Data provided
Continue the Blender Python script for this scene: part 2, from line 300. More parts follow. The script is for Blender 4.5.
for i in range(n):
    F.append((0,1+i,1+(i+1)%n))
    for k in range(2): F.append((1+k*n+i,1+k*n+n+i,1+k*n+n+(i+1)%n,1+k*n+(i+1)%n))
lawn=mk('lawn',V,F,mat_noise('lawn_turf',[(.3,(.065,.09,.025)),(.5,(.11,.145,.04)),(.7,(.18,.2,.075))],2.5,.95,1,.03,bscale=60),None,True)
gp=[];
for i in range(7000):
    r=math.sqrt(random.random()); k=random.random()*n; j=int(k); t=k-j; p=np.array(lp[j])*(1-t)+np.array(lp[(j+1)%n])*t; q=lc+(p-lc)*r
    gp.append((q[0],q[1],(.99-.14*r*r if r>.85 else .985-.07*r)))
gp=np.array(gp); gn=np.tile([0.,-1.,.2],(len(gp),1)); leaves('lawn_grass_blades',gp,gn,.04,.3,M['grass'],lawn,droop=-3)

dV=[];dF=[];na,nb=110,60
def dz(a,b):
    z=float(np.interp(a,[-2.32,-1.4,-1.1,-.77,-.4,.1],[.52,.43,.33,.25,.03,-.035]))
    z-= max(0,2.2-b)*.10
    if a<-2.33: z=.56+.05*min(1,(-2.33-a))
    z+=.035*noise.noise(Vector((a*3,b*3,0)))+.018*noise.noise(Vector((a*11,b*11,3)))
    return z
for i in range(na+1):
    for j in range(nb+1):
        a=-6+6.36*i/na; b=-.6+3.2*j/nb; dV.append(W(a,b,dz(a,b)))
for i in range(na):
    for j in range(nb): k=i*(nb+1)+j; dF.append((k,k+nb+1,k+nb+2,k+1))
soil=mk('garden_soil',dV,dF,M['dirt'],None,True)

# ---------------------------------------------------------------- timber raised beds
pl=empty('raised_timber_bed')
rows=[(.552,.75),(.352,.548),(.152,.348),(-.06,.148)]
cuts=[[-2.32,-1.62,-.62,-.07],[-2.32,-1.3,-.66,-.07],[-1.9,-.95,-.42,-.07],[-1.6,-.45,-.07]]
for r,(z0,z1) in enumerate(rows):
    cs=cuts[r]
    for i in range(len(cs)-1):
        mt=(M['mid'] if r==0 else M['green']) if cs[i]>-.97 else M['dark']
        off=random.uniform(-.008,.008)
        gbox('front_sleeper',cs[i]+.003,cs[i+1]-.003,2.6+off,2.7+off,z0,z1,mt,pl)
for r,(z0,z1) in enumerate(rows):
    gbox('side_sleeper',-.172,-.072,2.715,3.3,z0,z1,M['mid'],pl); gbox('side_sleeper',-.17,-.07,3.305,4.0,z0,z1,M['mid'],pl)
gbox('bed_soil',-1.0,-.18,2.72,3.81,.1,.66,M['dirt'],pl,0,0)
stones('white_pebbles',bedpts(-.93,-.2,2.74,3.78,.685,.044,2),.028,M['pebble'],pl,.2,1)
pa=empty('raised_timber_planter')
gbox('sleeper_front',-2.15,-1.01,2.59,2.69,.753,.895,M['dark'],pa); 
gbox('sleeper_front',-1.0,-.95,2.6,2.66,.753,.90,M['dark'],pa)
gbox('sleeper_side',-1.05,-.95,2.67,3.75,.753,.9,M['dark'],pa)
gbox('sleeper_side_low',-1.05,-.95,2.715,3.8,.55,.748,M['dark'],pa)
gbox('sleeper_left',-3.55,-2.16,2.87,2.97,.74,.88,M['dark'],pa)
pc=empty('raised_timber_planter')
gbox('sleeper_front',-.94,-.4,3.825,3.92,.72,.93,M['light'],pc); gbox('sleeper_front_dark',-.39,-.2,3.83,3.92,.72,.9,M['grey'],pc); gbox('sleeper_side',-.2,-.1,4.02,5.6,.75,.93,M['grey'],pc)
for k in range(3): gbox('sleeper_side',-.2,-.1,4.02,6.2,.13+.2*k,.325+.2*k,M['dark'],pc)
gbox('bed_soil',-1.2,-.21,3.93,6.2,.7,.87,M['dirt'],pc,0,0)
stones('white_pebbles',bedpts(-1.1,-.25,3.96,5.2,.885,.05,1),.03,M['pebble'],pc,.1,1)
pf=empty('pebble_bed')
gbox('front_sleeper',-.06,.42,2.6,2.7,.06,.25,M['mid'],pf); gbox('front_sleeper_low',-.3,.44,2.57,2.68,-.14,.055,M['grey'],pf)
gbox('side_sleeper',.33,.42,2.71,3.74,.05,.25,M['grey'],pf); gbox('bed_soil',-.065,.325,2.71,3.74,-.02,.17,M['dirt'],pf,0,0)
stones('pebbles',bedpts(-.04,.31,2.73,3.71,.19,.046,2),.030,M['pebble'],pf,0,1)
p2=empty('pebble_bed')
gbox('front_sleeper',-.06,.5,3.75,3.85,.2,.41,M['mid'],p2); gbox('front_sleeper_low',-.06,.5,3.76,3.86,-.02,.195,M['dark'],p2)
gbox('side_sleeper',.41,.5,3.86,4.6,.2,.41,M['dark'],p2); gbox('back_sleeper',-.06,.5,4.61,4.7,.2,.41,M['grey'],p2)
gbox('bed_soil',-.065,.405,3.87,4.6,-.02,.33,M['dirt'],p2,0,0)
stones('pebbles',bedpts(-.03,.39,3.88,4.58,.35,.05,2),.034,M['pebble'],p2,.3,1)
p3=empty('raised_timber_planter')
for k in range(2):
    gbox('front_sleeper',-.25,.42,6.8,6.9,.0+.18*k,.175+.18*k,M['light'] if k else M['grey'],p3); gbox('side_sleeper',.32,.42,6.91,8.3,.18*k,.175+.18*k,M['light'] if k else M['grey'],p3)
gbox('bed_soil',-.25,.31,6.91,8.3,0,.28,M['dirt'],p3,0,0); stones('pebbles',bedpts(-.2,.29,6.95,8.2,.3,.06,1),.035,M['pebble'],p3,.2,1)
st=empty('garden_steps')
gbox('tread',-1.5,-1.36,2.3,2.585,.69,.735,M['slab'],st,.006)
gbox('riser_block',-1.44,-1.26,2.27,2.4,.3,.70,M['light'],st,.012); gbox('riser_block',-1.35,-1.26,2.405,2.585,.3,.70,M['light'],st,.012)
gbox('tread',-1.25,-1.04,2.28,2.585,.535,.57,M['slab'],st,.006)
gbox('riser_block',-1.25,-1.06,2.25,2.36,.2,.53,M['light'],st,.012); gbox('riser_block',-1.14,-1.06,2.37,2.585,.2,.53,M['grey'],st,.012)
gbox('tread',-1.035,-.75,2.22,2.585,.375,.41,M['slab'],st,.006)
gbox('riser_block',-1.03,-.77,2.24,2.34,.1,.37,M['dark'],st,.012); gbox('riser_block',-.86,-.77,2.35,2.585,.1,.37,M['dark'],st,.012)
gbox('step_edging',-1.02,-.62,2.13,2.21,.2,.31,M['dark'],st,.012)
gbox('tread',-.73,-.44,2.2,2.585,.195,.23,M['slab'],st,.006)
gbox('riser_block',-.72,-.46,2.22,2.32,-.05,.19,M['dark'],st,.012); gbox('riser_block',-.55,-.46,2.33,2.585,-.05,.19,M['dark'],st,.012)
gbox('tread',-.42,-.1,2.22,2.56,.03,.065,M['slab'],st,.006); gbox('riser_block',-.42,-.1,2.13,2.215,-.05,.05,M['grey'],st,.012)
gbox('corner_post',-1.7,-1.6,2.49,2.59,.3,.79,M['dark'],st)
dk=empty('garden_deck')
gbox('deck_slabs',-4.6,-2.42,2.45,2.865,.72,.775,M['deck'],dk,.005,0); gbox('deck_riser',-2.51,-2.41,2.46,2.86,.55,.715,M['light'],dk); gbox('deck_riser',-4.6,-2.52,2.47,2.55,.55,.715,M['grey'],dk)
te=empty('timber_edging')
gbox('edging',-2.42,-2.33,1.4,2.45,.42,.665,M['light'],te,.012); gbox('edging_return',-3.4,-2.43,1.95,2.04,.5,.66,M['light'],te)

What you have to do
Your output must be the lines of the material above, from the first through the line that contains "soil=mk('garden_soil',dV,dF,M['dirt'],None,True)", copied exactly. Include both endpoints and nothing else.

Task output
Continue the Blender Python script for this scene: part 2, from line 300. More parts follow. The script is for Blender 4.5.
for i in range(n):
    F.append((0,1+i,1+(i+1)%n))
    for k in range(2): F.append((1+k*n+i,1+k*n+n+i,1+k*n+n+(i+1)%n,1+k*n+(i+1)%n))
lawn=mk('lawn',V,F,mat_noise('lawn_turf',[(.3,(.065,.09,.025)),(.5,(.11,.145,.04)),(.7,(.18,.2,.075))],2.5,.95,1,.03,bscale=60),None,True)
gp=[];
for i in range(7000):
    r=math.sqrt(random.random()); k=random.random()*n; j=int(k); t=k-j; p=np.array(lp[j])*(1-t)+np.array(lp[(j+1)%n])*t; q=lc+(p-lc)*r
    gp.append((q[0],q[1],(.99-.14*r*r if r>.85 else .985-.07*r)))
gp=np.array(gp); gn=np.tile([0.,-1.,.2],(len(gp),1)); leaves('lawn_grass_blades',gp,gn,.04,.3,M['grass'],lawn,droop=-3)

dV=[];dF=[];na,nb=110,60
def dz(a,b):
    z=float(np.interp(a,[-2.32,-1.4,-1.1,-.77,-.4,.1],[.52,.43,.33,.25,.03,-.035]))
    z-= max(0,2.2-b)*.10
    if a<-2.33: z=.56+.05*min(1,(-2.33-a))
    z+=.035*noise.noise(Vector((a*3,b*3,0)))+.018*noise.noise(Vector((a*11,b*11,3)))
    return z
for i in range(na+1):
    for j in range(nb+1):
        a=-6+6.36*i/na; b=-.6+3.2*j/nb; dV.append(W(a,b,dz(a,b)))
for i in range(na):
    for j in range(nb): k=i*(nb+1)+j; dF.append((k,k+nb+1,k+nb+2,k+1))
soil=mk('garden_soil',dV,dF,M['dirt'],None,True)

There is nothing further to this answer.